▶ GIVEN INSTRUCTION: Locate the line containing "mb = blade_mesh(rs_far, 28);" in the material below; repeat it and every line after it, exactly as written.

▶ INFORMATION PROVIDED:
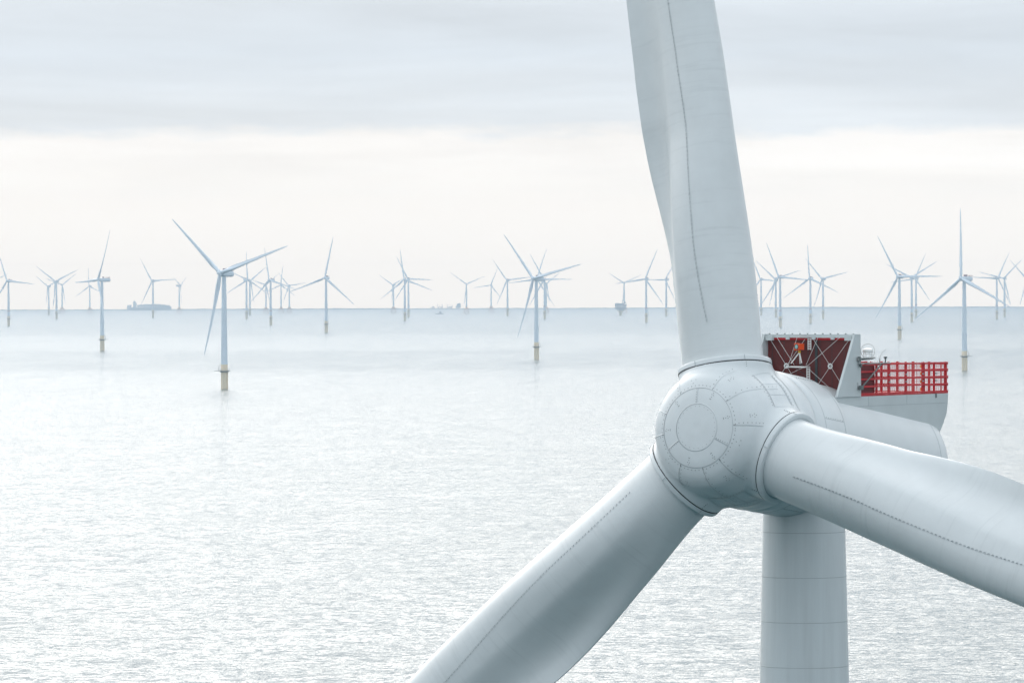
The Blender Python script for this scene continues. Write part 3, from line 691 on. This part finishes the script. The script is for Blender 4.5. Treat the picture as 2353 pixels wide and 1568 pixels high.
fm('transition_piece', mb, M['transition'])
mb = MB(); mb.lathe((0, 0, 0), Z, [(17.0, 3.3), (16.0, 3.4), (17.2, 5.6), (17.6, 5.7), (17.6, 3.3)], 24)
for h_ in (18.2, 18.8): mb.tube([(5.6 * math.cos(q), 5.6 * math.sin(q), h_) for q in np.linspace(0, 2 * PI, 25)[:-1]], 0.07, 5, 0, closed=True)
for q in np.linspace(0, 2 * PI, 13)[:-1]: mb.tube([(5.6 * math.cos(q), 5.6 * math.sin(q), 17.6), (5.6 * math.cos(q), 5.6 * math.sin(q), 18.8)], 0.07, 5)
mb.box((-7.4, 0, 17.4), (4.4, 3.0, 0.5)); mb.box((-9.4, 0, 18.2), (0.2, 3.0, 1.3))
fm('work_platform', mb, M['steel'])
mb = MB(); mb.tube([(-5.4, 0.8, 17.5), (-5.4, 0.8, 20.0), (-5.0, 0.8, 21.8), (-3.9, 0.8, 23.2), (-2.4, 0.8, 23.8)], 0.28, 8); fm('davit_crane', mb, M['steel'])
mb = MB(); mb.box((0, 0, 0), (0.5, 1.3, 1.8)); fm('marker_box', mb, M['sign'])
mb = MB(); mb.lathe((0, 0, 0), Z, [(-0.9, 3.02), (-0.85, 3.07), (0.85, 3.07), (0.9, 3.02)], 32); fm('tower_band', mb, M['band'])
# nacelle template: forward +X from the tower axis, hub at x=+6.6
mb = MB(); secs = [(4.6, 1.9, 1.9), (3.9, 2.5, 2.6), (1.0, 2.7, 2.9), (-6, 2.8, 3.0), (-12.5, 2.7, 2.8), (-13.6, 2.2, 2.3)]
vs = []
for x, hw, hh in secs:
    for k in range(20):
        q = 2 * PI * k / 20; ce, se = math.cos(q), math.sin(q)
        vs.append((x, hw * math.copysign(abs(ce) ** 0.55, ce), hh * math.copysign(abs(se) ** 0.55, se)))
fs = [tuple(range(20)), tuple(range(5 * 20 + 19, 5 * 20 - 1, -1))]
for i in range(5):
    for k in range(20): a = i * 20 + k; b = i * 20 + (k + 1) % 20; fs.append((a, a + 20, b + 20, b))
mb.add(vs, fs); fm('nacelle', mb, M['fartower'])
mb = MB(); mb.box((-2.2, 0, 4.0), (0.5, 5.2, 2.4)); fm('cooler_top', mb, M['farred'])
mb = MB(); mb.box((-9.6, 0, 3.1), (7.2, 5.2, 0.2))
for h_ in (3.7, 4.3): 
    for y in (-2.6, 2.6): mb.box((-9.6, y, h_), (7.2, 0.12, 0.22))
    mb.box((-13.2, 0, h_), (0.12, 5.2, 0.22))
for x in (-6.1, -8, -10, -12, -13.1):
    for y in (-2.6, 2.6): mb.box((x, y, 3.75), (0.14, 0.14, 1.3))
fm('hoist_platform', mb, M['farred'])
mb = MB(); mb.lathe((0, 0, 0), (1, 0, 0), [(2.6, 0), (2.5, 0.9), (2.1, 1.6), (1.2, 2.2), (0, 2.5), (-1.8, 2.4), (-2.4, 2.0), (-2.4, 0)], 28)
for k in range(3):
    an = 2 * PI * k / 3; mb.lathe((0, 0, 0), (0, math.cos(an), math.sin(an)), [(1.0, 1.9), (2.5, 1.85), (2.5, 0)], 20)
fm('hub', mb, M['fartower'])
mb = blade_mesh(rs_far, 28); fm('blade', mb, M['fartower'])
# jacket foundation for the farthest row
mb = MB()
for sx in (-1, 1):
    for sy in (-1, 1):
        mb.tube([(sx * 10.5, sy * 10.5, -12), (sx * 7.5, sy * 7.5, 17)], 1.1, 8)
for i in range(4):
    c4 = [(-1, -1), (1, -1), (1, 1), (-1, 1)]; a, b = c4[i], c4[(i + 1) % 4]
    for z0, z1 in ((-6, 6), (6, 16)):
        s0 = 10.5 - 3 * (z0 + 12) / 29; s1 = 10.5 - 3 * (z1 + 12) / 29
        mb.tube([(a[0] * s0, a[1] * s0, z0), (b[0] * s1, b[1] * s1, z1)], 0.55, 6); mb.tube([(b[0] * s0, b[1] * s0, z0), (a[0] * s1, a[1] * s1, z1)], 0.55, 6)
mb.box((0, 0, 18.2), (17.5, 17.5, 2.6)); mb.lathe((0, 0, 0), Z, [(19.5, 6.5), (25, 3.6), (25, 0)], 20)
fm('jacket_foundation', mb, M['jacket'])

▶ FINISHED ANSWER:
mb = blade_mesh(rs_far, 28); fm('blade', mb, M['fartower'])
# jacket foundation for the farthest row
mb = MB()
for sx in (-1, 1):
    for sy in (-1, 1):
        mb.tube([(sx * 10.5, sy * 10.5, -12), (sx * 7.5, sy * 7.5, 17)], 1.1, 8)
for i in range(4):
    c4 = [(-1, -1), (1, -1), (1, 1), (-1, 1)]; a, b = c4[i], c4[(i + 1) % 4]
    for z0, z1 in ((-6, 6), (6, 16)):
        s0 = 10.5 - 3 * (z0 + 12) / 29; s1 = 10.5 - 3 * (z1 + 12) / 29
        mb.tube([(a[0] * s0, a[1] * s0, z0), (b[0] * s1, b[1] * s1, z1)], 0.55, 6); mb.tube([(b[0] * s0, b[1] * s0, z0), (a[0] * s1, a[1] * s1, z1)], 0.55, 6)
mb.box((0, 0, 18.2), (17.5, 17.5, 2.6)); mb.lathe((0, 0, 0), Z, [(19.5, 6.5), (25, 3.6), (25, 0)], 20)
fm('jacket_foundation', mb, M['jacket'])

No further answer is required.